◆ **SOURCE DATA**:
%%
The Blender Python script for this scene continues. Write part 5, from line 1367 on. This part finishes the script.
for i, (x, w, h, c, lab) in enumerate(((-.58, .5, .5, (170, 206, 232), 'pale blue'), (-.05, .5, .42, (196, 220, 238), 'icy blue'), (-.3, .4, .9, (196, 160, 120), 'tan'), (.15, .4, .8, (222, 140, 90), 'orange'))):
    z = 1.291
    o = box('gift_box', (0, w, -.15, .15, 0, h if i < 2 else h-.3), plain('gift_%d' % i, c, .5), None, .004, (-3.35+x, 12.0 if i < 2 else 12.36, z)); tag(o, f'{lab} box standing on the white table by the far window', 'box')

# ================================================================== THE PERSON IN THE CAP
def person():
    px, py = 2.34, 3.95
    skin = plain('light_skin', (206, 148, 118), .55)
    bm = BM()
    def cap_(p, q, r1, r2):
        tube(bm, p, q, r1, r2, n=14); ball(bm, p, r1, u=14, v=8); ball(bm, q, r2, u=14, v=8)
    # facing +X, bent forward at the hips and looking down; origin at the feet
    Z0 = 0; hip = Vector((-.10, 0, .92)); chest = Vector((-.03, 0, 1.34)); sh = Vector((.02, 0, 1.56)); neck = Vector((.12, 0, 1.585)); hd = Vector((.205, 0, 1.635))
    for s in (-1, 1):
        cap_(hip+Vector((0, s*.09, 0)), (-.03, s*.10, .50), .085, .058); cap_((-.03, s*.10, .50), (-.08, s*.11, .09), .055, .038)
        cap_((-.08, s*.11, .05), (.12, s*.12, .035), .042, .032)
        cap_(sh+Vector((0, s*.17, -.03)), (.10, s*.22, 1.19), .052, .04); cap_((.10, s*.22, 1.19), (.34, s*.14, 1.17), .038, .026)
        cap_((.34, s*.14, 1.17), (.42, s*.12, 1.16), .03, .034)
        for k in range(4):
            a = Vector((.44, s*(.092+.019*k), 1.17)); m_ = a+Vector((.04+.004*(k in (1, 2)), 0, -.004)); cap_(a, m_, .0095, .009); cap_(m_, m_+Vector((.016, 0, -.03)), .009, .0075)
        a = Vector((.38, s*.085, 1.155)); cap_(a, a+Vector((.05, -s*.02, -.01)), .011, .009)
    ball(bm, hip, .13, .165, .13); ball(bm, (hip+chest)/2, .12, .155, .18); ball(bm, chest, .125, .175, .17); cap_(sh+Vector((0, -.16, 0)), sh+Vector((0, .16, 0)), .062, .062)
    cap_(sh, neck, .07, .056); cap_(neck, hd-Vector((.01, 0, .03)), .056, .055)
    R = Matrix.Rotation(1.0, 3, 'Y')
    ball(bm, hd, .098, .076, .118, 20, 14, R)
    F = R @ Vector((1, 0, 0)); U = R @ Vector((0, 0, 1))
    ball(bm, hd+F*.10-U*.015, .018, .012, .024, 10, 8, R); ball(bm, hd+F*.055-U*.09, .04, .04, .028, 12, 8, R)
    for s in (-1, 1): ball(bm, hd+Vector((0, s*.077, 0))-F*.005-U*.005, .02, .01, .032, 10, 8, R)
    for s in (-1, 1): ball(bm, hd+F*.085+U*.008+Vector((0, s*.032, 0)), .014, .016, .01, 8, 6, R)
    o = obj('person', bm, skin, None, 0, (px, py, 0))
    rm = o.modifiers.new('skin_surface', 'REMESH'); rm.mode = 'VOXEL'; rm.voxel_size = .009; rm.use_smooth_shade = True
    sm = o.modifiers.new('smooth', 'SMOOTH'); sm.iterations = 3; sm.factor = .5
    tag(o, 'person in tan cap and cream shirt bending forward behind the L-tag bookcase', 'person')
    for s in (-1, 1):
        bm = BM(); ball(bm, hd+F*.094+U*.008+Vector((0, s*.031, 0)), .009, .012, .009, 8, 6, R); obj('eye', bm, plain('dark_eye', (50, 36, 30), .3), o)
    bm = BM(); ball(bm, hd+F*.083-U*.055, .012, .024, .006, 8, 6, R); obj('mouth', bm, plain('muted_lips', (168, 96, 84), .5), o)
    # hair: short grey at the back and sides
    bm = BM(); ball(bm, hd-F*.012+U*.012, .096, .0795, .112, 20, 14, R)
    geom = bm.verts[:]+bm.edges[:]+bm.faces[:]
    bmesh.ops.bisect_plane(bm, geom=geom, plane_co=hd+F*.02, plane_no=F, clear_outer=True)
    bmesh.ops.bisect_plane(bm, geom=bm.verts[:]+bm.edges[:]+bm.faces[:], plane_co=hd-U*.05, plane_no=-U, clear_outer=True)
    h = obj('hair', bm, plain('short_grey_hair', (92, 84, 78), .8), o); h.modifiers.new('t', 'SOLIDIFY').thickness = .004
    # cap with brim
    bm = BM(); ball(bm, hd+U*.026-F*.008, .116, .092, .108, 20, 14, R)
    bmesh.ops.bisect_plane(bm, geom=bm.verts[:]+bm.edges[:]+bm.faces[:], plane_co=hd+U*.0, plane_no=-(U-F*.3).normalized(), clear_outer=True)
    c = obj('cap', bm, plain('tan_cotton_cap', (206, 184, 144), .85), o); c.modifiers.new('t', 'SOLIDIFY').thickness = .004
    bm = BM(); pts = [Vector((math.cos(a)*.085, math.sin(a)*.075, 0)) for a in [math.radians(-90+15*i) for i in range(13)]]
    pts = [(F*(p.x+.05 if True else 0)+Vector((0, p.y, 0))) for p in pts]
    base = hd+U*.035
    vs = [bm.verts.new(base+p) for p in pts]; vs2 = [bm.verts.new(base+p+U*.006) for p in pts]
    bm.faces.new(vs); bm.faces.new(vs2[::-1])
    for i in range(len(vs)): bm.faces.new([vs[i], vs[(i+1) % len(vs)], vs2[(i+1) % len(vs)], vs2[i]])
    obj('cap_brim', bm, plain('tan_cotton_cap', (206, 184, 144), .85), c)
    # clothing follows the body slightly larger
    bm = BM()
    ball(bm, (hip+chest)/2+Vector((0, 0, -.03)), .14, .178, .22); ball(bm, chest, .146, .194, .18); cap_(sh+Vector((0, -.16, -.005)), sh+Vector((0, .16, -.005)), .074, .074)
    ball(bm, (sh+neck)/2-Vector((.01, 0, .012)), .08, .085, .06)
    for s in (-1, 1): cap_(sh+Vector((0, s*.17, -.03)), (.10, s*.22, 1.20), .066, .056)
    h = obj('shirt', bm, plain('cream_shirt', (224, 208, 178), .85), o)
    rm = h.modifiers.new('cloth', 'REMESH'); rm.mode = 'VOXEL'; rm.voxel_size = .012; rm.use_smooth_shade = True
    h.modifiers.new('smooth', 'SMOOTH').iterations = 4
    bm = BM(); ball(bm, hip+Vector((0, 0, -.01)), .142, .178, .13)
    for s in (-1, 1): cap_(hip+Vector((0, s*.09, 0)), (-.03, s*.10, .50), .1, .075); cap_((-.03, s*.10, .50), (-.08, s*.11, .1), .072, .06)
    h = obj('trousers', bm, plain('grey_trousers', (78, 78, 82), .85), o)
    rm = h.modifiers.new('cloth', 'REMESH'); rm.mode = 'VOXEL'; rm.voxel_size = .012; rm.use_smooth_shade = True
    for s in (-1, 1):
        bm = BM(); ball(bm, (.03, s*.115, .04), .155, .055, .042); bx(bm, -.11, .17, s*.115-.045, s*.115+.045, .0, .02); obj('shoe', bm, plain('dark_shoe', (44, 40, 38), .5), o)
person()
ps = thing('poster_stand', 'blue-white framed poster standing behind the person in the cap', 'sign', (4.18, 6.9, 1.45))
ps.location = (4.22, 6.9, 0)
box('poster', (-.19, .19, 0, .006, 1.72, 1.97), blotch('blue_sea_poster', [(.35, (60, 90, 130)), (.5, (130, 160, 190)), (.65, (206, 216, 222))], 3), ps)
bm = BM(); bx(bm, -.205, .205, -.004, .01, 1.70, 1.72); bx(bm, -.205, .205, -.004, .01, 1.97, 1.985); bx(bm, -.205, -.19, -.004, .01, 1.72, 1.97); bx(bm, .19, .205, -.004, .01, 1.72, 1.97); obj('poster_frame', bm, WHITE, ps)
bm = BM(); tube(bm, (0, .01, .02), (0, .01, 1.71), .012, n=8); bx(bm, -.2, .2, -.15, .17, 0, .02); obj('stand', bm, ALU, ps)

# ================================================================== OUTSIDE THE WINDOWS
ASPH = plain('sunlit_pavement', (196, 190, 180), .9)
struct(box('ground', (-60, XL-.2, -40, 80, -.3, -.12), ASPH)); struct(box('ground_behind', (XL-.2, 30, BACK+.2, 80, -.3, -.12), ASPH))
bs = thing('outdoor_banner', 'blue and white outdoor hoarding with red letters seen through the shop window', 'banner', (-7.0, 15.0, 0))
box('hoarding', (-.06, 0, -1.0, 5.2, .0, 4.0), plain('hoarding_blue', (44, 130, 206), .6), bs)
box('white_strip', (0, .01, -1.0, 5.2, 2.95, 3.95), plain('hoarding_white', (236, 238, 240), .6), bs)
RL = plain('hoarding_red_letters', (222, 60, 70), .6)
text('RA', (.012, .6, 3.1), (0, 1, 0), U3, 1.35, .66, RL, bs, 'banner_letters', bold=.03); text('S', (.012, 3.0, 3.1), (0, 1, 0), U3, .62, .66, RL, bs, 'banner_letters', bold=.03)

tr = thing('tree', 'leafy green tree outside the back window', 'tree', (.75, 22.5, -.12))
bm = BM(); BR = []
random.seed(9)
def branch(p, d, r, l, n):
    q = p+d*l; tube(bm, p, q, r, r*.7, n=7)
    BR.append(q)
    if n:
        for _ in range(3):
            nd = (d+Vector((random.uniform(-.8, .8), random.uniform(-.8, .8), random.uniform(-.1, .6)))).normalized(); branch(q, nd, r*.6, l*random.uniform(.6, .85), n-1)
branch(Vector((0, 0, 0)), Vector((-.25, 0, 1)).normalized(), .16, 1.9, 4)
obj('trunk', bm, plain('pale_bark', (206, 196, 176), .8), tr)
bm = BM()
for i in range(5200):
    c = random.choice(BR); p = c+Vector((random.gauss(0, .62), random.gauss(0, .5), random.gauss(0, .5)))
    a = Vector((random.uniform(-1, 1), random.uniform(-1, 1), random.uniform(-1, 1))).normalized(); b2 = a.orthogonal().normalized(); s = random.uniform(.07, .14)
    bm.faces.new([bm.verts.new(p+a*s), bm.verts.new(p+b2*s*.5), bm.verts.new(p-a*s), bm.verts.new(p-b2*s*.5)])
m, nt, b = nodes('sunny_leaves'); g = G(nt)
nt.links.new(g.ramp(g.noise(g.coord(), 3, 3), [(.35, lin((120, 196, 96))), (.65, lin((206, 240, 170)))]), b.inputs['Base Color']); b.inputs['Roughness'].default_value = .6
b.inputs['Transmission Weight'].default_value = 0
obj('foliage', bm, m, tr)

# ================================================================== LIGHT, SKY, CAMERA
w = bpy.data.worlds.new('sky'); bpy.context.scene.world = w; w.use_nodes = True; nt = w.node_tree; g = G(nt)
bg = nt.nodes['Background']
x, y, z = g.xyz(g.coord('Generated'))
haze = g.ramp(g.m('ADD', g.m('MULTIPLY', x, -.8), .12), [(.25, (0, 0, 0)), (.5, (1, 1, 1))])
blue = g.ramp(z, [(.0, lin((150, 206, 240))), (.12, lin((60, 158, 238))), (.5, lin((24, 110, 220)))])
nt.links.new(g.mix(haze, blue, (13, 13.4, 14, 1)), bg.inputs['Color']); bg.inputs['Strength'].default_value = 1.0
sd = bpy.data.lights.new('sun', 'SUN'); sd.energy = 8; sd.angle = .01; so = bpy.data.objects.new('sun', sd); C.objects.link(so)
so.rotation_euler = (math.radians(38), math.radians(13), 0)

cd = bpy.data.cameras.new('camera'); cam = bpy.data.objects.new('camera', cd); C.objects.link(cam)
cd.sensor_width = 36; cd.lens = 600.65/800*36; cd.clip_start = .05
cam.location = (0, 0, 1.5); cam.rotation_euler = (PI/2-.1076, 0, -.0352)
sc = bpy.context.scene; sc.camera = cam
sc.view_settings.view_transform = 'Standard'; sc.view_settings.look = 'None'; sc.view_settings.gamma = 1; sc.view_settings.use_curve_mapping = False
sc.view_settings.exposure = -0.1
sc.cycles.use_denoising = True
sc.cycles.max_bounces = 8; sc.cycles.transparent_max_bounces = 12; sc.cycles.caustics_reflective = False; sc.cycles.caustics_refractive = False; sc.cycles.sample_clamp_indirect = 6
%%
◆ **TASK**: Copy each line of the listing in which the word "scene" can be found.

◆ **THE REPLY**:
The Blender Python script for this scene continues. Write part 5, from line 1367 on. This part finishes the script.
w = bpy.data.worlds.new('sky'); bpy.context.scene.world = w; w.use_nodes = True; nt = w.node_tree; g = G(nt)
sc = bpy.context.scene; sc.camera = cam